Stored data
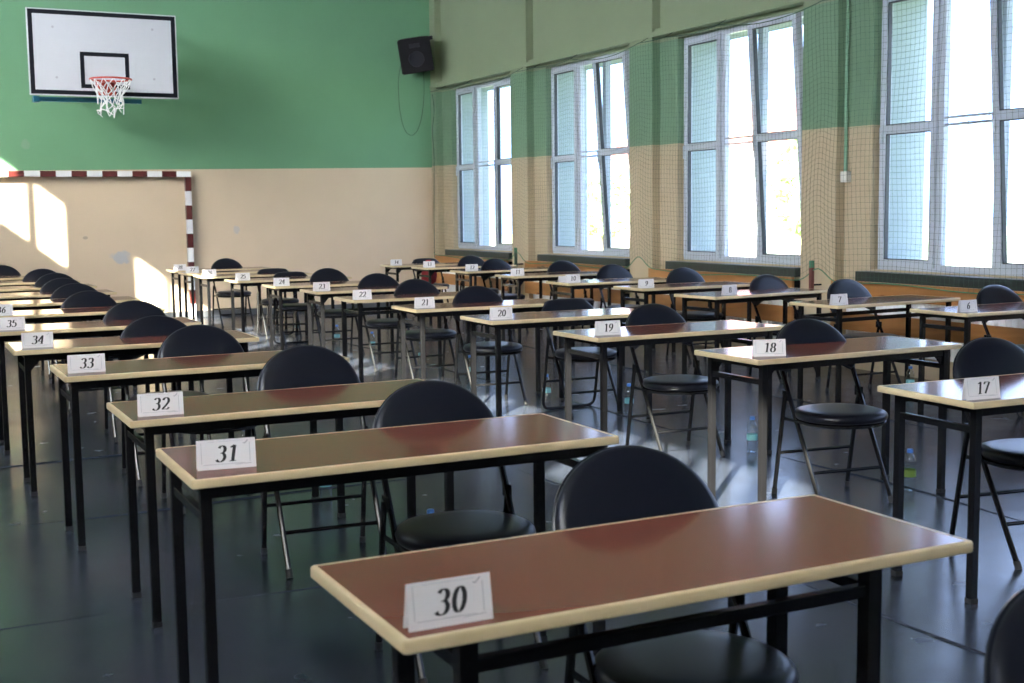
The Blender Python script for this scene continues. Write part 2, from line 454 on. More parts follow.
def make_desk(kind):
    t = thing('school_desk', '', 'desk')
    hx, hy = DW / 2, DD / 2
    e = 0.013
    inner = rrect(hx - e, hy - e, 0.004)
    bm = B(); loft(bm, [[(x, y, DH - 0.0225) for x, y in inner], [(x, y, DH) for x, y in inner]])
    obj('tabletop', bm, 'laminate', t)
    # wooden lipping around the top
    bm = B(); zs = []
    prof = [(e, DH - 0.0235), (0.002, DH - 0.0235), (0.0, DH - 0.0215), (0.0, DH - 0.004), (0.002, DH - 0.0008), (0.004, DH + 0.0004), (e, DH + 0.0004)]
    rings = []
    for off, z in prof:
        rings.append([(x, y, z) for x, y in rrect(hx - off, hy - off, max(0.011 - off, 0.004))])
    loft(bm, rings + [rings[0]], False, False)
    bmesh.ops.remove_doubles(bm, verts=bm.verts[:], dist=1e-5)
    obj('edge_band', bm, 'edge', t, smooth=True)
    lx, w = hx - (0.17 if kind == 'inset' else 0.045 if kind == 'wide' else 0.072), 0.0155
    lyf, lyb = (hy - 0.13, hy - 0.075) if kind == 'inset' else (hy - 0.058, hy - 0.058)
    if kind == 'inset': w = 0.0185
    for sx in (-1, 1):
        for sy in (-1, 1):
            ly = lyb if sy > 0 else lyf
            bm = B(); box(bm, sx * lx - w, sx * lx + w, sy * ly - w, sy * ly + w, 0.012, DH - 0.0232, bevel=0.003)
            lg = obj('leg', bm, 'black', t)
            bm = B(); box(bm, sx * lx - w - .002, sx * lx + w + .002, sy * ly - w - .002, sy * ly + w + .002, 0.0, 0.022, bevel=0.003)
            obj('foot_cap', bm, 'rubber', lg)
    zr = 0.655
    for sx in (-1, 1):
        bm = B(); box(bm, sx * lx - 0.011, sx * lx + 0.011, -lyf, lyb, zr - 0.013, zr + 0.013, bevel=0.002)
        obj('side_rail', bm, 'black', t)
        if kind not in ('low_rail',):
            bm = B(); box(bm, sx * lx - 0.011, sx * lx + 0.011, -lyf, lyb, DH - 0.05, DH - 0.0232); obj('top_rail', bm, 'black', t)
    for sy in (-1, 1):
        ly = lyb if sy > 0 else lyf
        z0, z1 = (DH - 0.062, DH - 0.0232) if kind not in ('low_rail', 'inset') else (zr - 0.014, zr + 0.014)
        bm = B(); box(bm, -lx, lx, sy * ly - 0.011, sy * ly + 0.011, z0, z1, bevel=0.002)
        obj('long_rail', bm, 'black', t)
    if kind == 'gusset':
        for sx in (-1, 1):
            for sy in (-1, 1):
                bm = B()
                x0 = sx * lx; y = sy * ly
                P = [(x0, DH - 0.03), (x0 - sx * 0.09, DH - 0.03), (x0, DH - 0.13)]
                loft(bm, [[(x, y - 0.006, z) for x, z in P], [(x, y + 0.006, z) for x, z in P]])
                obj('corner_gusset', bm, 'black', t)
    return t

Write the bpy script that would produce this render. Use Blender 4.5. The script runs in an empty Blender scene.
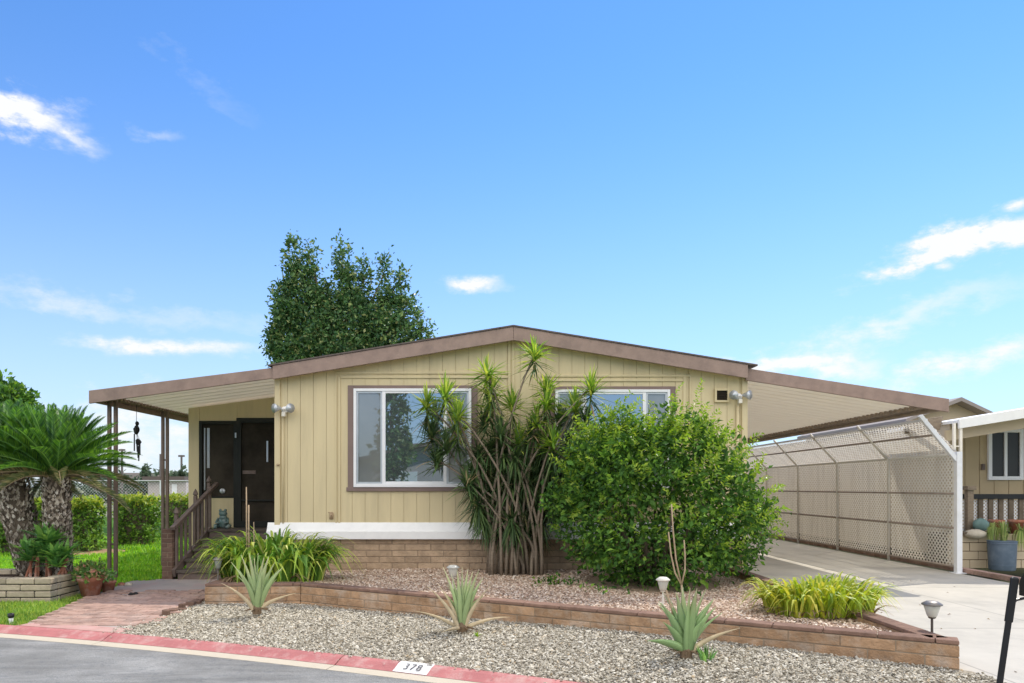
import bpy, math, random
import numpy as np
from mathutils import Vector, Matrix

random.seed(7)
RNG = np.random.default_rng(11)
SC = bpy.context.scene
COL = SC.collection
PI = math.pi

# ------------------------------------------------------------------ helpers
def lin(r, g, b):
    f = lambda c: (c / 255 / 12.92) if c / 255 <= 0.04045 else ((c / 255 + 0.055) / 1.055) ** 2.4
    return (f(r), f(g), f(b))

def nd(t, kind, **kw):
    n = t.nodes.new(kind)
    for k, v in kw.items():
        if k in n.inputs:
            n.inputs[k].default_value = v
        else:
            setattr(n, k, v)
    return n

def ramp(t, stops, interp='LINEAR'):
    n = t.nodes.new('ShaderNodeValToRGB')
    cr = n.color_ramp
    cr.interpolation = interp
    while len(cr.elements) < len(stops):
        cr.elements.new(0.5)
    for e, (p, c) in zip(cr.elements, stops):
        e.position = p
        e.color = (*c, 1)
    return n

def scalec(c, k):
    return tuple(min(1, x * k) for x in c)

def new_mat(name):
    m = bpy.data.materials.new(name)
    m.use_nodes = True
    t = m.node_tree
    b = t.nodes['Principled BSDF']
    return m, t, b

def mat(name, col, rough=0.6, var=0.12, scale=3.0, bump=0.0, bscale=40.0, spec=0.4, metal=0.0,
        island=0.0, grime=None, stretch=(1, 1, 1)):
    """plain surface with noise weathering, optional per-piece tint, optional bump"""
    m, t, b = new_mat(name)
    L = t.links
    tc = nd(t, 'ShaderNodeTexCoord')
    mp = nd(t, 'ShaderNodeMapping')
    mp.inputs['Scale'].default_value = stretch
    L.new(tc.outputs['Object'], mp.inputs[0])
    n1 = nd(t, 'ShaderNodeTexNoise', Scale=scale, Detail=6.0, Roughness=0.6)
    L.new(mp.outputs[0], n1.inputs['Vector'])
    r = ramp(t, [(0.28, scalec(col, 1 - var)), (0.72, scalec(col, 1 + var))])
    L.new(n1.outputs['Fac'], r.inputs[0])
    out = r.outputs[0]
    if grime:
        gcol, gscale, gamt = grime
        n2 = nd(t, 'ShaderNodeTexNoise', Scale=gscale, Detail=8.0, Roughness=0.7)
        L.new(mp.outputs[0], n2.inputs['Vector'])
        gr = ramp(t, [(0.48, (0, 0, 0)), (0.75, (gamt,) * 3)])
        L.new(n2.outputs['Fac'], gr.inputs[0])
        mx = nd(t, 'ShaderNodeMixRGB')
        mx.inputs[2].default_value = (*gcol, 1)
        L.new(gr.outputs[0], mx.inputs[0]); L.new(out, mx.inputs[1])
        out = mx.outputs[0]
    if island:
        g = nd(t, 'ShaderNodeNewGeometry')
        mr = nd(t, 'ShaderNodeMapRange')
        mr.inputs[3].default_value = 1 - island
        mr.inputs[4].default_value = 1 + island
        L.new(g.outputs['Random Per Island'], mr.inputs[0])
        mu = nd(t, 'ShaderNodeVectorMath', operation='SCALE')
        L.new(out, mu.inputs[0]); L.new(mr.outputs[0], mu.inputs['Scale'])
        out = mu.outputs[0]
    L.new(out, b.inputs['Base Color'])
    b.inputs['Roughness'].default_value = rough
    b.inputs['Specular IOR Level'].default_value = spec
    b.inputs['Metallic'].default_value = metal
    if bump:
        n3 = nd(t, 'ShaderNodeTexNoise', Scale=bscale, Detail=5.0, Roughness=0.65)
        L.new(tc.outputs['Object'], n3.inputs['Vector'])
        bp = nd(t, 'ShaderNodeBump', Strength=bump, Distance=0.02)
        L.new(n3.outputs['Fac'], bp.inputs['Height'])
        L.new(bp.outputs[0], b.inputs['Normal'])
    return m

def leaf_mat(name, stops, trans=0.35, rough=0.45, spec=0.4):
    """leaves: colour per leaf, a little light passing through"""
    m, t, b = new_mat(name)
    L = t.links
    g = nd(t, 'ShaderNodeNewGeometry')
    r = ramp(t, stops)
    L.new(g.outputs['Random Per Island'], r.inputs[0])
    tc = nd(t, 'ShaderNodeTexCoord')
    n1 = nd(t, 'ShaderNodeTexNoise', Scale=2.2, Detail=3.0)
    L.new(tc.outputs['Object'], n1.inputs['Vector'])
    mr = nd(t, 'ShaderNodeMapRange')
    mr.inputs[1].default_value = 0.3; mr.inputs[2].default_value = 0.7
    mr.inputs[3].default_value = 0.75; mr.inputs[4].default_value = 1.25
    L.new(n1.outputs['Fac'], mr.inputs[0])
    mu = nd(t, 'ShaderNodeVectorMath', operation='SCALE')
    L.new(r.outputs[0], mu.inputs[0]); L.new(mr.outputs[0], mu.inputs['Scale'])
    L.new(mu.outputs[0], b.inputs['Base Color'])
    b.inputs['Roughness'].default_value = rough
    b.inputs['Specular IOR Level'].default_value = spec
    tr = nd(t, 'ShaderNodeBsdfTranslucent')
    hs = nd(t, 'ShaderNodeHueSaturation', Hue=0.485, Saturation=1.1, Value=1.5)
    L.new(mu.outputs[0], hs.inputs['Color']); L.new(hs.outputs[0], tr.inputs[0])
    ms = nd(t, 'ShaderNodeMixShader')
    ms.inputs[0].default_value = trans
    L.new(b.outputs[0], ms.inputs[1]); L.new(tr.outputs[0], ms.inputs[2])
    L.new(ms.outputs[0], t.nodes['Material Output'].inputs[0])
    return m

def stone_mat(name, stops, rough=0.8, bump=0.2):
    m, t, b = new_mat(name)
    L = t.links
    g = nd(t, 'ShaderNodeNewGeometry')
    r = ramp(t, stops)
    L.new(g.outputs['Random Per Island'], r.inputs[0])
    L.new(r.outputs[0], b.inputs['Base Color'])
    b.inputs['Roughness'].default_value = rough
    b.inputs['Specular IOR Level'].default_value = 0.25
    return m

ORG = {}
def org_of(o):
    v = Vector((0, 0, 0))
    while o is not None:
        if o.name in ORG:
            return ORG[o.name]
        o = o.parent
    return v

def tag(o, label=None, cat=None, group=None, kind=None):
    if label: o['label'] = label
    if cat: o['category'] = cat
    if group: o['group'] = group
    if kind: o['kind'] = kind
    return o

def thing(name, label, cat, loc=(0, 0, 0), group=None):
    o = bpy.data.objects.new(name, None)
    o.empty_display_size = 0.2
    COL.objects.link(o)
    o.location = loc
    ORG[o.name] = Vector(loc)
    return tag(o, label, cat, group)

def link_mesh(name, V, F, m, parent=None, org=None, smooth=False, bevel=0.0):
    """V in world metres; stored relative to the thing's base"""
    if parent is not None:
        og = org_of(parent)
    else:
        og = Vector(org) if org is not None else Vector((0, 0, 0))
    V = np.asarray(V, dtype=float).reshape(-1, 3) - np.array(og)
    me = bpy.data.meshes.new(name)
    me.from_pydata(V.tolist(), [], F if isinstance(F, list) else F.tolist())
    me.materials.append(m)
    if smooth:
        me.polygons.foreach_set('use_smooth', [True] * len(me.polygons))
    me.update()
    o = bpy.data.objects.new(name, me)
    COL.objects.link(o)
    if parent is not None:
        o.parent = parent
    else:
        o.location = og
        ORG[o.name] = og
    if bevel:
        md = o.modifiers.new('bevel', 'BEVEL')
        md.width = bevel; md.segments = 2; md.limit_method = 'ANGLE'; md.angle_limit = math.radians(50)
    return o

class MB:
    """collects shapes into one mesh"""
    def __init__(s):
        s.V = []; s.F = []
    def add(s, vs, fs):
        k = len(s.V)
        s.V += [tuple(v) for v in vs]
        s.F += [tuple(i + k for i in f) for f in fs]
        return s
    def box(s, x0, x1, y0, y1, z0, z1):
        v = [(x0, y0, z0), (x1, y0, z0), (x1, y1, z0), (x0, y1, z0), (x0, y0, z1), (x1, y0, z1), (x1, y1, z1), (x0, y1, z1)]
        return s.add(v, [(0, 3, 2, 1), (4, 5, 6, 7), (0, 1, 5, 4), (1, 2, 6, 5), (2, 3, 7, 6), (3, 0, 4, 7)])
    def bar(s, p, q, w, h, up=(0, 0, 1)):
        """rectangular bar from p to q, w wide, h along up"""
        p = Vector(p); q = Vector(q); d = (q - p).normalized()
        u = Vector(up)
        sd = d.cross(u)
        if sd.length < 1e-4:
            u = Vector((0, 1, 0)); sd = d.cross(u)
        sd.normalize(); u = sd.cross(d).normalized()
        vs = []
        for c in (p, q):
            for a, b in ((-1, -1), (1, -1), (1, 1), (-1, 1)):
                vs.append(c + sd * (a * w / 2) + u * (b * h / 2))
        return s.add(vs, [(3, 2, 1, 0), (4, 5, 6, 7), (0, 1, 5, 4), (1, 2, 6, 5), (2, 3, 7, 6), (3, 0, 4, 7)])
    def prism(s, poly, y0, y1):
        """poly in (x,z), counter-clockwise seen from -y; extruded in y"""
        n = len(poly)
        vs = [(x, y0, z) for x, z in poly] + [(x, y1, z) for x, z in poly]
        fs = [tuple(range(n)), tuple(range(2 * n - 1, n - 1, -1))]
        fs += [(i, i + n, (i + 1) % n + n, (i + 1) % n) for i in range(n)]
        return s.add(vs, fs)
    def slab(s, poly, z0, z1):
        """poly in (x,y), counter-clockwise from above"""
        n = len(poly)
        vs = [(x, y, z0) for x, y in poly] + [(x, y, z1) for x, y in poly]
        fs = [tuple(range(n - 1, -1, -1)), tuple(range(n, 2 * n))]
        fs += [(i, (i + 1) % n, (i + 1) % n + n, i + n) for i in range(n)]
        return s.add(vs, fs)
    def tube(s, pts, rad, n=8, cap=True):
        pts = [Vector(p) for p in pts]
        if not hasattr(rad, '__len__'):
            rad = [rad] * len(pts)
        vs = []; fs = []
        ref = Vector((0, 0, 1))
        d0 = (pts[1] - pts[0]).normalized()
        if abs(d0.dot(ref)) > 0.9: ref = Vector((0, 1, 0))
        for i, p in enumerate(pts):
            d = (pts[min(i + 1, len(pts) - 1)] - pts[max(i - 1, 0)]).normalized()
            a = d.cross(ref).normalized(); b = a.cross(d).normalized()
            ref = b
            for k in range(n):
                t = 2 * PI * k / n
                vs.append(p + (a * math.cos(t) + b * math.sin(t)) * rad[i])
        for i in range(len(pts) - 1):
            for k in range(n):
                fs.append((i * n + k, i * n + (k + 1) % n, (i + 1) * n + (k + 1) % n, (i + 1) * n + k))
        if cap:
            fs.append(tuple(range(n - 1, -1, -1)))
            fs.append(tuple(range((len(pts) - 1) * n, len(pts) * n)))
        return s.add(vs, fs)
    def lathe(s, c, prof, n=20):
        """prof: (r,z) from bottom to top round the vertical axis at c"""
        vs = []; fs = []
        for r, z in prof:
            for k in range(n):
                t = 2 * PI * k / n
                vs.append((c[0] + r * math.cos(t), c[1] + r * math.sin(t), c[2] + z))
        for i in range(len(prof) - 1):
            for k in range(n):
                fs.append((i * n + k, i * n + (k + 1) % n, (i + 1) * n + (k + 1) % n, (i + 1) * n + k))
        fs.append(tuple(range(n - 1, -1, -1)))
        fs.append(tuple(range((len(prof) - 1) * n, len(prof) * n)))
        return s.add(vs, fs)
    def ball(s, c, rx, ry, rz, nu=14, nv=9, jit=0.0):
        prof = []
        vs = []; fs = []
        for i in range(nv + 1):
            ph = -PI / 2 + PI * i / nv
            for k in range(nu):
                t = 2 * PI * k / nu
                j = 1 + random.uniform(-jit, jit)
                vs.append((c[0] + rx * j * math.cos(ph) * math.cos(t), c[1] + ry * j * math.cos(ph) * math.sin(t), c[2] + rz * j * math.sin(ph)))
        for i in range(nv):
            for k in range(nu):
                fs.append((i * nu + k, i * nu + (k + 1) % nu, (i + 1) * nu + (k + 1) % nu, (i + 1) * nu + k))
        return s.add(vs, fs)
    def build(s, name, m, parent=None, org=None, smooth=False, bevel=0.0):
        return link_mesh(name, s.V, s.F, m, parent, org, smooth, bevel)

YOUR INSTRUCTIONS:
What's needed is an exact copy of the lines above from the one with "Write the bpy" through the one with "from mathutils import Vector, Matrix", both included; the pictures stay out.

RESULT OF THE EXERCISE:
Write the bpy script that would produce this render. Use Blender 4.5. The script runs in an empty Blender scene.
import bpy, math, random
import numpy as np
from mathutils import Vector, Matrix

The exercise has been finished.